Of the two of us, I am the more childish, troublesome and inadequate. I have read that certain forms of Eastern mysticism hold that babies come to Earth in a Godlike state and are only gradually infused with human limitations. I know it is true. From the moment Roisin was born I have felt that she was already infinitely wise. I watched her watch the world not with curiosity or wonder but with tolerance and amusement and felt a little sad that, in order for her to live on this planet, she would have to lose some of her cosmic innocence.
It is true that for those periods when Roisin is in my care, she is totally dependent on me for certain basic needs such as food and clean nappies. This is the version of the relationship I had been told about. What I had not been told was the extent to which the provision of these basic services "should be repaid in magic and joy. I do not say this as a doting father, but as a detached, objective observer. The things I bring to the relationship are as nothing compared to the things I get back. As yet, I do not even know what some of these things are. All I know is that they are immense and that I am storing them away until I can better understand them.
I NEVER think of Roisin as a baby, in the sense of someone less knowing than myself. When I say that Roisin Waters is a bundle of joy, what I mean is that every atom of her consists of joy in its purest form. Although I know that I am expected to teach her things, in truth it is the other way around. Although I speak to her, I have found that silence is the best form of communication between us. (I know, too, that as soon as she speaks back to me I will have to be carted off to the cardiac unit.)

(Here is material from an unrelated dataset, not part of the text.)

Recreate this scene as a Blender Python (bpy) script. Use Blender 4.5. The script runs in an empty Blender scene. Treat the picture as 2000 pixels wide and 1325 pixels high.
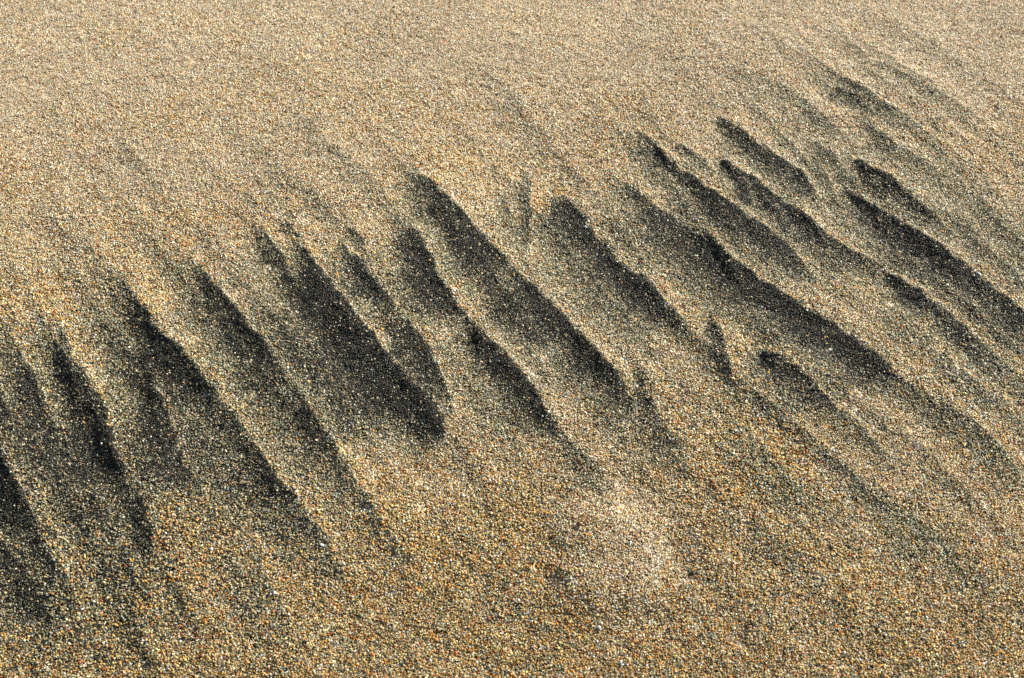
import bpy, bmesh, math
import numpy as np
from mathutils import Vector

rng = np.random.default_rng(11)
sc = bpy.context.scene
col = sc.collection

# ------------------------------------------------------------------ camera
DEP = math.radians(50.0)          # looking down at the beach
WID = 0.30                        # metres of sand across the middle of the view
DIST = WID * 50.0 / 36.0
CAM = np.array([0.0, -DIST * math.cos(DEP), DIST * math.sin(DEP)])
cam_d = bpy.data.cameras.new("camera")
cam_d.lens, cam_d.sensor_width, cam_d.sensor_fit = 50.0, 36.0, 'HORIZONTAL'
cam_d.clip_start, cam_d.clip_end = 0.01, 500.0
cam_d.dof.use_dof = True
cam_d.dof.focus_distance = DIST * 1.02
cam_d.dof.aperture_fstop = 40.0
cam = bpy.data.objects.new("camera", cam_d)
cam.location = CAM
cam.rotation_euler = (math.pi / 2 - DEP, 0, 0)
col.objects.link(cam)
sc.camera = cam

def swell(x, y):
    """the beach as a whole: highest across the middle, falling away gently to every side"""
    f = 1 / (1 + (np.hypot(x, y) / .6) ** 4)
    return -(.5 * 1.0 * (y + .01) ** 2 + .5 * .35 * (x - .03) ** 2) * f

def ground(px, py):
    """the point of the beach that the photograph (2000 x 1325) shows at a place"""
    px, py = np.asarray(px, float), np.asarray(py, float)
    u = (px - 1000.0) / 2000.0 * 36.0 / 50.0
    v = -(py - 662.5) / 2000.0 * 36.0 / 50.0
    dx = u
    dy = math.cos(DEP) + v * math.sin(DEP)
    dz = -math.sin(DEP) + v * math.cos(DEP)
    t = -CAM[2] / dz
    for _ in range(25):
        t = .4 * t + .6 * (swell(CAM[0] + t * dx, CAM[1] + t * dy) - CAM[2]) / dz
    return CAM[0] + t * dx, CAM[1] + t * dy

MM = WID / 2000.0                 # one photograph pixel at the middle, in metres

# ------------------------------------------------------------------ noise
def noise(x, y, scale, seed):
    r = np.random.default_rng(seed)
    T = r.uniform(-1, 1, (257, 257))
    a, b = x / scale + 31.7 + seed, y / scale + 57.3 + 2 * seed
    i, j = np.floor(a).astype(int), np.floor(b).astype(int)
    f, g = a - i, b - j
    f, g = f * f * f * (f * (6 * f - 15) + 10), g * g * g * (g * (6 * g - 15) + 10)
    i0, i1, j0, j1 = i % 257, (i + 1) % 257, j % 257, (j + 1) % 257
    return (T[i0, j0] * (1 - f) + T[i1, j0] * f) * (1 - g) + (T[i0, j1] * (1 - f) + T[i1, j1] * f) * g

def sstep(a, b, x):
    t = np.clip((x - a) / (b - a), 0, 1)
    return t * t * (3 - 2 * t)

# ------------------------------------------------------------------ the black streaks and their crests
# label (None: too faint to be a streak of its own), height factor, crest points: x, y, width to the left of the crest, share of black sand
STREAKS = [
 ("black sand streak cut by the left edge, under the lowest steep crest there", 1.25,
  [(-60,760,50,.6),(0,880,55,.9),(28,942,60,.95),(50,985,60,.9),(67,1015,60,.75),(85,1062,55,.6),(118,1112,50,.55),(150,1185,60,.3),(175,1250,60,.0)]),
 ("broad black streak near the left edge, darkest against its crooked lower crest", 1.0,
  [(100,590,50,.05),(128,655,60,.5),(150,715,66,.7),(180,770,84,.75),(205,805,88,.85),(218,860,78,.95),(236,912,70,.85),(248,955,60,.4)]),
 ("short upright dark streak trailing below the broad black streak near the left edge", .55,
  [(262,950,30,.3),(285,985,42,.7),(292,1040,44,.65),(296,1090,46,.55),(300,1150,44,.3),(305,1200,40,.0)]),
 ("soft dark streak at the far left, faintest of those along the left edge", .5,
  [(5,600,60,.2),(30,670,70,.45),(65,735,75,.55),(90,800,75,.5),(110,850,70,.3),(125,890,60,.0)]),
 ("black streak with a sharp crest and a broad dark tail, second ridge from the left", 1.1,
  [(150,430,50,.1),(200,500,60,.2),(242,542,60,.4),(275,603,45,.8),(310,655,58,.95),(345,692,78,.92),(385,738,92,.8),(412,772,92,.6),(440,806,80,.45),(462,838,60,.4)]),
 ("smudgy black patch below the sharp crest of the second ridge from the left", .4,
  [(290,745,40,.3),(312,790,50,.75),(335,840,70,.75),(352,890,85,.65),(375,935,95,.4),(395,980,90,.0)]),
 ("narrow dark streak continuing down the second ridge towards the lower left", .95,
  [(440,800,45,.3),(472,842,60,.5),(500,888,60,.6),(530,925,60,.7),(560,965,60,.7),(592,1003,60,.6),(625,1050,60,.5),(655,1105,60,.45),(680,1150,50,.3),(715,1225,50,.0)]),
 ("narrow ink black streak with the straightest sharp crest, left of the widest streak", 1.55,
  [(330,455,50,.1),(378,512,50,.5),(410,556,48,.8),(440,592,46,.95),(470,632,46,1.0),(496,666,46,1.0),(520,692,48,.85),(548,728,56,.6),(575,770,60,.5)]),
 ("long faded dark streak below the ink black one, running to the bottom sand", .95,
  [(570,762,60,.4),(602,812,62,.6),(630,850,64,.62),(656,890,66,.6),(690,945,66,.45),(722,992,64,.35),(755,1037,62,.3),(805,1105,60,.2),(850,1180,60,.0)]),
 ("small dark wisp at the upper tip of the widest black streak", .7,
  [(490,430,30,.1),(520,468,38,.6),(545,505,42,.7),(568,545,44,.6),(585,590,40,.2)]),
 ("widest black streak, a long ink dark patch left of centre full of tiny glints", 1.0,
  [(568,470,30,.3),(585,500,40,.8),(603,520,60,.95),(632,550,85,1.0),(662,592,105,1.0),(700,640,118,1.0),(742,690,118,1.0),(780,738,112,1.0),(812,772,92,.98),(843,806,70,1.0),(858,845,58,.98),(866,890,50,.55),(872,930,50,.0)]),
 ("short dark streak just right of the upper end of the widest black streak", .9,
  [(650,480,30,.3),(675,505,40,.75),(700,523,46,.85),(724,548,50,.9),(748,580,52,.8),(768,615,46,.5),(785,645,40,.2)]),
 ("black streak parallel to the widest one, across the thin pale ridge on its right", 1.0,
  [(775,615,35,.3),(795,640,48,.85),(815,665,56,.95),(838,705,62,.95),(856,740,64,.9),(872,782,66,.7),(882,830,60,.35),(890,870,50,.0)]),
 ("soft edged dark patch under a pale spur, just left of the middle", .9,
  [(770,415,40,.2),(795,440,48,.5),(818,470,58,.75),(838,510,72,.85),(855,545,80,.85),(872,580,85,.8),(893,610,80,.6),(920,642,50,.3)]),
 ("black streak with a ragged crest, below the soft edged dark patch", 1.0,
  [(905,625,35,.3),(935,655,50,.75),(965,688,58,.9),(1000,724,62,.95),(1030,762,62,.8),(1056,805,62,.75),(1082,845,60,.6),(1108,878,50,.4)]),
 ("thin dark line of sand pointing down to the pale mound near the bottom", .7,
  [(1100,865,36,.3),(1130,890,40,.5),(1160,922,40,.5),(1192,957,38,.45),(1225,992,32,.25),(1250,1020,30,.0)]),
 ("long black streak with a sharp crest at the centre top, highest of the middle ones", 1.2,
  [(760,270,40,.05),(798,318,45,.3),(830,355,55,.75),(860,385,62,.9),(890,412,66,.9),(922,447,70,.95),(952,482,74,.97),(978,508,80,.85),(1008,540,70,.5)]),
 ("broad brownish dark streak in the middle of the frame, under a rounded crest", .9,
  [(1000,532,60,.3),(1028,558,85,.6),(1058,585,100,.75),(1090,622,105,.75),(1112,648,95,.75),(1130,668,70,.8)]),
 ("black streak right of the middle whose crest is broken into pale grains", 1.0,
  [(1110,645,50,.5),(1130,668,58,.9),(1152,694,62,.97),(1180,722,62,.95),(1202,750,66,.8),(1222,790,75,.55),(1240,830,70,.3),(1262,870,60,.0)]),
 ("faint smoky streak beside a speckled pale ridge, below right of the middle", .7,
  [(1240,700,30,.1),(1252,740,36,.35),(1265,790,44,.55),(1290,840,50,.5),(1325,885,54,.45),(1352,930,52,.3),(1370,970,50,.0)]),
 ("small upright dark streak above the middle with a pale shell chip at its left", .5,
  [(1015,310,26,.2),(1030,355,36,.6),(1036,400,40,.6),(1030,450,38,.6),(1022,495,34,.45),(1015,530,30,.0)]),
 ("round topped black patch right of the shell chip, at the head of a dark streak", .55,
  [(1080,360,40,.3),(1110,385,58,.85),(1130,412,66,.92),(1148,442,66,.85),(1162,468,62,.6),(1172,500,50,.2)]),
 ("black streak with a crumbly pale crest, running down from the round topped patch", .95,
  [(1140,430,36,.3),(1168,468,42,.85),(1192,495,50,.95),(1222,522,58,.9),(1255,545,64,.92),(1284,575,66,.92),(1306,606,64,.75),(1335,640,60,.55),(1365,668,50,.2)]),
 ("soft brown dark streak in the upper middle, without a sharp crest", .6,
  [(1160,310,30,.1),(1200,345,40,.35),(1240,372,52,.45),(1282,405,66,.5),(1325,435,76,.48),(1372,468,76,.35),(1410,510,60,.1)]),
 ("small black hook starting a long streak, right of the soft brown one", 1.0,
  [(1362,440,24,.3),(1380,460,30,.85),(1402,485,40,.85),(1440,522,60,.7),(1480,553,66,.7),(1516,579,70,.7),(1552,604,70,.5),(1600,638,70,.3),(1640,668,60,.1)]),
 ("largest black streak of the right half, a coal dark band with tiny glints", 1.05,
  [(1460,535,60,.5),(1505,568,66,.8),(1548,600,80,.9),(1580,622,95,1.0),(1615,646,106,1.0),(1650,670,110,1.0),(1690,700,108,1.0),(1722,726,100,.85),(1752,756,85,.45),(1785,790,70,.0)]),
 ("thin faint dark line at the right edge, below the coal dark band", .55,
  [(1815,760,36,.1),(1845,785,44,.45),(1880,815,56,.5),(1930,862,66,.5),(1990,925,70,.45),(2050,990,70,.3)]),
 ("thin short black line at the upper left end of the right hand streaks", .8,
  [(1232,245,20,.2),(1260,272,26,.65),(1285,294,28,.8),(1308,315,28,.7),(1330,334,24,.3)]),
 ("dark double bend streak between the thin short line and the longest right hand ridge", .95,
  [(1325,322,28,.3),(1348,345,42,.9),(1388,380,52,.92),(1428,408,58,.8),(1470,432,72,.7),(1502,456,82,.72),(1534,480,86,.72),(1558,508,80,.6),(1582,545,70,.4),(1605,590,60,.0)]),
 ("topmost sharp crested streak of the right half, ending in a black smudge", .9,
  [(1390,225,30,.2),(1412,240,40,.65),(1445,262,52,.65),(1482,290,56,.65),(1515,310,56,.85),(1545,330,58,.97),(1572,355,62,.92),(1592,388,66,.7),(1605,425,62,.3)]),
 ("slender dark streak crossed by a small black notch, below the black smudge", .95,
  [(1395,300,24,.2),(1418,320,34,.7),(1445,342,40,.75),(1475,358,44,.85),(1505,378,48,.85),(1535,404,52,.85),(1572,432,58,.85),(1602,455,62,.75),(1645,484,62,.6),(1690,512,58,.45),(1730,548,50,.15)]),
 ("small black notch of sand across the slender dark streak", .6,
  [(1444,352,14,.4),(1456,372,18,.9),(1468,394,20,.85),(1476,410,16,.2)]),
 ("dark streak with a sharp black upper end, near the right edge in the upper half", .95,
  [(1655,305,26,.2),(1682,325,40,.8),(1710,344,46,.95),(1738,362,50,.9),(1768,388,56,.7),(1805,420,62,.6),(1840,452,60,.4),(1870,490,50,.0)]),
 ("long straight black streak running off the right edge, below two shorter ones", 1.05,
  [(1635,355,30,.2),(1660,378,38,.6),(1700,402,44,.6),(1742,430,52,.75),(1786,460,64,.88),(1826,490,72,.92),(1868,526,78,.9),(1912,558,80,.85),(1952,590,80,.8),(1996,622,80,.75),(2060,672,80,.7),(2140,740,80,.5)]),
 ("dark streak below the long straight one, fading towards the right edge", .9,
  [(1722,525,26,.2),(1745,543,36,.65),(1775,563,46,.75),(1815,596,54,.78),(1855,628,58,.72),(1892,658,58,.6),(1930,688,54,.45),(2000,740,50,.35),(2080,800,50,.2)]),
 ("greyish streak high on the right, the only dark one in the upper right corner", .7,
  [(1545,85,30,.1),(1600,130,40,.35),(1650,165,52,.65),(1690,190,60,.65),(1730,216,60,.6),(1775,246,50,.4),(1815,285,40,.0)]),
 ("pale grey smudge of dark sand below the greyish streak high on the right", .45,
  [(1680,230,30,.2),(1705,255,48,.5),(1740,285,60,.45),(1780,315,60,.35),(1820,350,50,.0)]),
 ("short dark upright hook between the two largest streaks of the right half", .7,
  [(1380,625,20,.3),(1398,650,32,.8),(1412,685,38,.75),(1420,725,38,.6),(1432,765,40,.4),(1460,810,44,.2),(1490,850,40,.0)]),
 ("soft dark streak under the pale ridge left of the coal dark band", .9,
  [(1470,680,36,.2),(1500,702,50,.65),(1535,724,56,.65),(1570,752,60,.65),(1605,785,60,.55),(1650,822,56,.5),(1700,862,50,.45),(1750,908,46,.25),(1800,950,40,.0)]),
 # faint ridges that read only as shading
 (None, .55, [(95,360,60,.05),(135,410,70,.15),(170,470,70,.15),(210,520,60,.1),(240,560,50,.0)]),
 (None, .45, [(560,190,50,.05),(620,255,60,.2),(680,315,60,.22),(740,372,60,.2),(790,430,50,.2)]),
 (None, .5, [(1400,120,60,.05),(1470,150,60,.2),(1530,180,60,.25),(1600,225,60,.25),(1660,280,50,.1)]),
 (None, .5, [(1700,20,60,.05),(1770,55,60,.15),(1840,100,60,.2),(1920,160,60,.15),(2050,250,60,.05)]),
 (None, .5, [(1580,270,40,.1),(1625,305,46,.35),(1665,350,46,.3),(1700,390,40,.05)]),
 (None, .5, [(1480,120,60,.0),(1560,190,50,.15),(1620,240,50,.2),(1680,300,40,.05)]),
 (None, .5, [(470,1040,50,.05),(505,1092,56,.2),(540,1170,56,.2),(590,1250,56,.1),(640,1340,56,.0)]),
 (None, .35, [(1280,880,70,.05),(1380,960,80,.12),(1500,1050,90,.15),(1640,1160,90,.12),(1800,1300,90,.1)]),
 (None, .35, [(1560,850,70,.05),(1680,940,80,.15),(1800,1030,90,.2),(1960,1150,90,.15),(2100,1260,90,.1)]),
 (None, .35, [(860,1000,60,.05),(930,1080,70,.1),(1010,1180,70,.12),(1090,1290,70,.1),(1150,1380,70,.0)]),
 (None, .35, [(1420,820,50,.1),(1500,900,70,.2),(1580,960,80,.2),(1700,1050,80,.1)]),
 (None, .5, [(-40,1010,60,.3),(20,1080,70,.45),(70,1150,80,.4),(110,1230,80,.2),(140,1320,80,.0)]),
 (None, .4, [(250,380,50,.0),(300,440,56,.1),(350,500,50,.1),(400,560,40,.0)]),
 (None, .5, [(-120,560,60,.1),(-60,640,60,.3),(-20,720,60,.4),(10,800,60,.3),(30,860,50,.1)]),
]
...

One of the things she is teaching me is how to be in the present moment. Because I have spent 41 years living in what passes for civilisation, this trick has long escaped me. I can live in the past or the future, often 20 or 30 years in either direction, but never in the now. This is the modern condition: when and where we are is inadequate and ordinary - every other place, time or company is steeped in a seductive exoticism.
I don't believe it has been observed before that babies are the most powerful antidote to this process of pseudo modernisation. (Write it down - it's a good one.) With babies, it appears, you have no choice but to be wherever you arc. At the start of a day when Roisin and I are to be together, I am full of apprehension on account of the responsibility involved. But once we are together, everything except the spark between us becomes dim and incidental. By the day's end, I am totally in her presence.
I just thought I'd write that today, to thank God for sending us his angel.